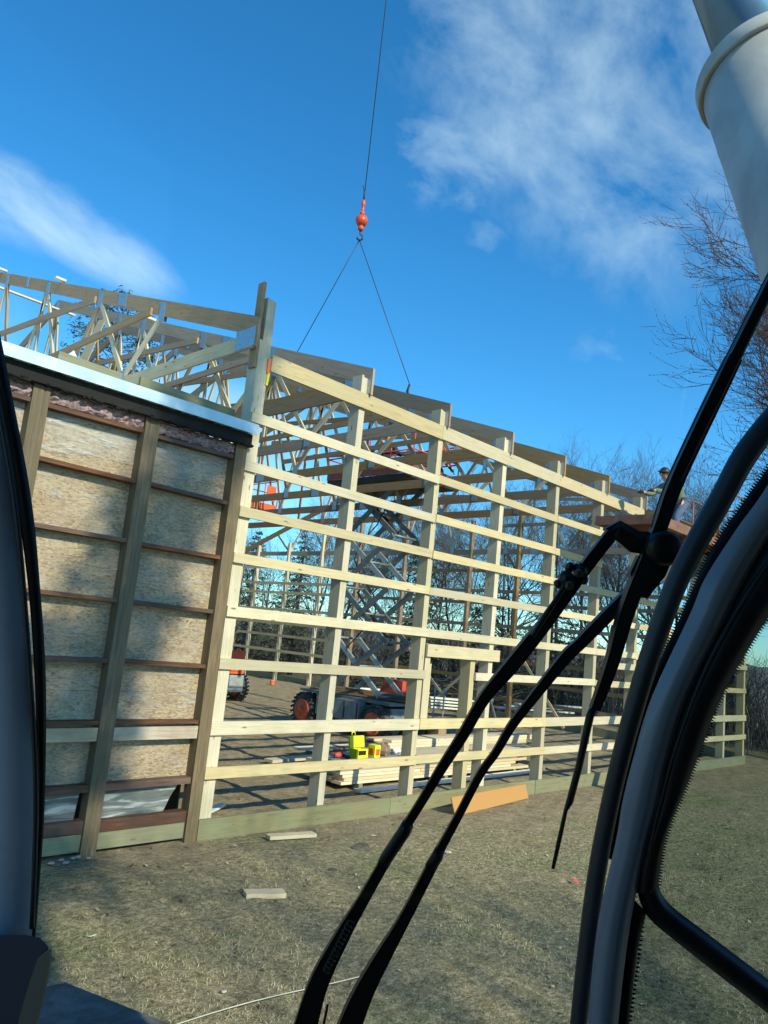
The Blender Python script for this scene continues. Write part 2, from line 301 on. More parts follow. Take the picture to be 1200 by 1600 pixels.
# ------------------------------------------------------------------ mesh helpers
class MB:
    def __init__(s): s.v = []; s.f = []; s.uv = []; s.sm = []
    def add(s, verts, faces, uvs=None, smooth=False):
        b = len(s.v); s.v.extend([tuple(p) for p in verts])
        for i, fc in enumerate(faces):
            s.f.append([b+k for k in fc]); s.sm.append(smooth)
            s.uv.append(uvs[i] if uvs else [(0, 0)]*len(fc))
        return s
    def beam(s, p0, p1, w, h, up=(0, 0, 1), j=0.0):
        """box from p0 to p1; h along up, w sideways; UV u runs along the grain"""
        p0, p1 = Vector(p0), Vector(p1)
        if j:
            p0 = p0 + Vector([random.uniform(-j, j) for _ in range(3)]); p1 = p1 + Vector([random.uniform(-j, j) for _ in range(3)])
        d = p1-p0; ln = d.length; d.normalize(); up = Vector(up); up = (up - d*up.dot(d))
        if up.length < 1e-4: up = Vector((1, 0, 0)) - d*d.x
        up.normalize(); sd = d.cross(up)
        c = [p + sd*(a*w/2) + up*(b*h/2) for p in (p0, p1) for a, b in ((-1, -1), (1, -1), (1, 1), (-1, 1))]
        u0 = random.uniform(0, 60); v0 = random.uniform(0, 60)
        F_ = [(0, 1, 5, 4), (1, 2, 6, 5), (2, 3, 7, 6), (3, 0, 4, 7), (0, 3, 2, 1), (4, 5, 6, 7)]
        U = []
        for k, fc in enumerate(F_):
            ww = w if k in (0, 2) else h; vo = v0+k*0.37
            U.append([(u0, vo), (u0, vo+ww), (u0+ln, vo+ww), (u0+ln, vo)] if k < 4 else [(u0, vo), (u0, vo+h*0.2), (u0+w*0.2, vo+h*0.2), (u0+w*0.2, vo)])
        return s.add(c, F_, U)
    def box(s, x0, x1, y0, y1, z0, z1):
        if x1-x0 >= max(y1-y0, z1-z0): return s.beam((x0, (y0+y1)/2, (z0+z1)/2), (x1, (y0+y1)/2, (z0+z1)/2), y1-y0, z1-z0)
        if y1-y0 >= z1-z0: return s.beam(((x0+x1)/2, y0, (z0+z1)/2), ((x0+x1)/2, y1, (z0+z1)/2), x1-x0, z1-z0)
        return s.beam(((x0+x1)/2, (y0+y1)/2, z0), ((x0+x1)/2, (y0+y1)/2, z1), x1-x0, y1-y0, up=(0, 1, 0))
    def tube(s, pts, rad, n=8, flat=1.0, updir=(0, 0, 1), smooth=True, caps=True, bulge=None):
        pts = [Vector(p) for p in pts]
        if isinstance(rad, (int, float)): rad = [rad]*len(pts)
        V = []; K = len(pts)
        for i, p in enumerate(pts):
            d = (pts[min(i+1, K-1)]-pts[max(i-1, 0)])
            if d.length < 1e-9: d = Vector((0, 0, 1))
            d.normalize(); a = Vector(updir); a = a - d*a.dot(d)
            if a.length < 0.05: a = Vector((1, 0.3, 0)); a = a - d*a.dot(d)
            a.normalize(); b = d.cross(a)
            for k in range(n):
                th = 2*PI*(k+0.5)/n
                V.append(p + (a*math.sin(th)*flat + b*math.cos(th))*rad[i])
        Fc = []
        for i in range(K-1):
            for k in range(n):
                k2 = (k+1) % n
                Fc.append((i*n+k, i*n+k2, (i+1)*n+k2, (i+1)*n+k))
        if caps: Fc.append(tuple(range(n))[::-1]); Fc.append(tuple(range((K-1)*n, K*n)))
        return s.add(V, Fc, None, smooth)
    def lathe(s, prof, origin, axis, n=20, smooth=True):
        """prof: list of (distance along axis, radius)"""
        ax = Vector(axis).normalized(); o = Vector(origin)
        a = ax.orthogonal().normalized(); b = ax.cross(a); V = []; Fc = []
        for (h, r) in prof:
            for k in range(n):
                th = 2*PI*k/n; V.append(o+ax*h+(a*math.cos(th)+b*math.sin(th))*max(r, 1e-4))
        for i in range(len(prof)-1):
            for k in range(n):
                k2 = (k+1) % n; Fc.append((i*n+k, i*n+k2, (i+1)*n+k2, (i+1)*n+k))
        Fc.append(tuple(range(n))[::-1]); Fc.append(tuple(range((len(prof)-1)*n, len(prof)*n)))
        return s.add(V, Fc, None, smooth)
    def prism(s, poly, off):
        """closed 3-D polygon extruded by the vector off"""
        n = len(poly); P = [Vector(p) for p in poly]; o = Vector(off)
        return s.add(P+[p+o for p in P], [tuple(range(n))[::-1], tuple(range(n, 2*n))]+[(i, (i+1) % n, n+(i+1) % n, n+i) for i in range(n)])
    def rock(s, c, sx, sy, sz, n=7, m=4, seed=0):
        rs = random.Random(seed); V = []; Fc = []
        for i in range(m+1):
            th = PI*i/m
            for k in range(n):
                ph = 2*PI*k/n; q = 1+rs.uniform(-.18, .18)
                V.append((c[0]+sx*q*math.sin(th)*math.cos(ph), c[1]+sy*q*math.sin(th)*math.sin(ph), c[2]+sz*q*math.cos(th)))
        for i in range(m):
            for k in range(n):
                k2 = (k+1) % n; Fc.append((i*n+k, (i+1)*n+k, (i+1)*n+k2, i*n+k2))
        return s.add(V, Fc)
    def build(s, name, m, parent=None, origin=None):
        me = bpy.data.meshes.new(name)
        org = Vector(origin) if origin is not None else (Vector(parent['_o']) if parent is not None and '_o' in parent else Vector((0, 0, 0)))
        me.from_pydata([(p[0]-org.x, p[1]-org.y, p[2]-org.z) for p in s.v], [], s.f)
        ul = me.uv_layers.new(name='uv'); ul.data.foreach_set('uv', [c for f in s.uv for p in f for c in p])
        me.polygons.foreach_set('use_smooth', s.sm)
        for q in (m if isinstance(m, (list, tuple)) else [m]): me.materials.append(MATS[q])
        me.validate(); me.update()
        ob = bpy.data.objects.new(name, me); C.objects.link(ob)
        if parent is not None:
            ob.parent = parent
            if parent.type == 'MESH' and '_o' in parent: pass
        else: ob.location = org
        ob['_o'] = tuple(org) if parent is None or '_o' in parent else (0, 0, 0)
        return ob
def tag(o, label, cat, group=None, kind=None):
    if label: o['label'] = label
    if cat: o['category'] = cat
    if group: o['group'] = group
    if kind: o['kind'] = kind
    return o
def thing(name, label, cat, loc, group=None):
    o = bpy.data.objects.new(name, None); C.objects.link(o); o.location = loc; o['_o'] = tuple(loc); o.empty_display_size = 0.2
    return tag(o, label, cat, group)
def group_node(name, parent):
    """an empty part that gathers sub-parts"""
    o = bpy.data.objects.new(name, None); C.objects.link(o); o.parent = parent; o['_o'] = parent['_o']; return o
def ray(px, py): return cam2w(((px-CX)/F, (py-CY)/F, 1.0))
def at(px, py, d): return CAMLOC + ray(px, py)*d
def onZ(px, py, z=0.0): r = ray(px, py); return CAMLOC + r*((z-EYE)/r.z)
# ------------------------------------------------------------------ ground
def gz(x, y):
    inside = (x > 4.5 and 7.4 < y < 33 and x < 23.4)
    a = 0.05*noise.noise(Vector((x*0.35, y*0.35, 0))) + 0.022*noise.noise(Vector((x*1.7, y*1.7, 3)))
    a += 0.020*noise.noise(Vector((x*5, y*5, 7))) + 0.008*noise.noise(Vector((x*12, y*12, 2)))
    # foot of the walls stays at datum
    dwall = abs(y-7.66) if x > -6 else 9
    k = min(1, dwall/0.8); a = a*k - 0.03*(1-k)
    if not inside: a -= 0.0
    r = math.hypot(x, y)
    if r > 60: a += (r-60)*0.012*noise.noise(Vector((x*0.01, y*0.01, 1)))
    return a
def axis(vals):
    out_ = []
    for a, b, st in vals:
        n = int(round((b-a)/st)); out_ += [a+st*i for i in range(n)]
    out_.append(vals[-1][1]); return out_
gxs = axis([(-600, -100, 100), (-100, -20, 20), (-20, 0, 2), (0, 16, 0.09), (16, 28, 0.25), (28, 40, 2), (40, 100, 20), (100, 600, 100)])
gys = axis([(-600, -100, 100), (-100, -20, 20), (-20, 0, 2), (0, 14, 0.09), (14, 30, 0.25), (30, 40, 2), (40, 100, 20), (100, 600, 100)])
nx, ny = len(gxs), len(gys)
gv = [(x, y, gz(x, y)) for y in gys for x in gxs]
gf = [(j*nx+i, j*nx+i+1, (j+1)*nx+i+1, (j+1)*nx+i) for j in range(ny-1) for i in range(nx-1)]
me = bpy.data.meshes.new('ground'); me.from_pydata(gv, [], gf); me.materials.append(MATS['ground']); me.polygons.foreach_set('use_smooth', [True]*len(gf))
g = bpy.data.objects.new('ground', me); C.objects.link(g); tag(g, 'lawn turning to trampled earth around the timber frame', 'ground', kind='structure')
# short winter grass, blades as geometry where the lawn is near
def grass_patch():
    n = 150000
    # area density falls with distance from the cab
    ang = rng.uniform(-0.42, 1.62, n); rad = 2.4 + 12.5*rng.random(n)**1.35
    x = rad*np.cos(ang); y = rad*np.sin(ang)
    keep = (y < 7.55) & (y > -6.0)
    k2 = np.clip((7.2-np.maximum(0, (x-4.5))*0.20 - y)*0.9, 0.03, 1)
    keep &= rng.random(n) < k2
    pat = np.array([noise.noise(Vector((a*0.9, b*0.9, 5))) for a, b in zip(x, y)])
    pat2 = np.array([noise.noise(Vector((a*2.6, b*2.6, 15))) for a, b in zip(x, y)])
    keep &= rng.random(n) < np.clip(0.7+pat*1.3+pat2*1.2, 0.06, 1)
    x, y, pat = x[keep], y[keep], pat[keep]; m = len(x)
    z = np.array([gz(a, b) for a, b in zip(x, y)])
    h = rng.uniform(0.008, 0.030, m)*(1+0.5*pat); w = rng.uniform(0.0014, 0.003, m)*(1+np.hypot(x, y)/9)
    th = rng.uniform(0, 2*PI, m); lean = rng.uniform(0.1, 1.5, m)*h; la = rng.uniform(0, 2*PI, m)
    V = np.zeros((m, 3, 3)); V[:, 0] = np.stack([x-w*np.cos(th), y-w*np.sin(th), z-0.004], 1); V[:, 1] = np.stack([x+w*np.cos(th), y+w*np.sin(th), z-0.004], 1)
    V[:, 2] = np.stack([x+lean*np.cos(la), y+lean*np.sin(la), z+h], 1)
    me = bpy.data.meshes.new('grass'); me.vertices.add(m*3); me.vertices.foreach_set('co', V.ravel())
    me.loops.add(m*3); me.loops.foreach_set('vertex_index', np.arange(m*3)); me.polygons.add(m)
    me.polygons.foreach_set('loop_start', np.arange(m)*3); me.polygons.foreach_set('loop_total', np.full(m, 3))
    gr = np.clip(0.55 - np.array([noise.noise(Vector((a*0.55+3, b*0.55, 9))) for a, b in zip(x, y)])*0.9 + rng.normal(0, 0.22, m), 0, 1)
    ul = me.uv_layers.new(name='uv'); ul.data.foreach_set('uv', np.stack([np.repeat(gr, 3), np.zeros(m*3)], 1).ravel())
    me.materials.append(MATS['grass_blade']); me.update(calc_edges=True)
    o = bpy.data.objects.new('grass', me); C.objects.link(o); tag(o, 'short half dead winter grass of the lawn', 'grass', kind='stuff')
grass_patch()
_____
(GIVEN REQUEST): State only the count of lines above that hold the string "part".

(TASK RESULT): 2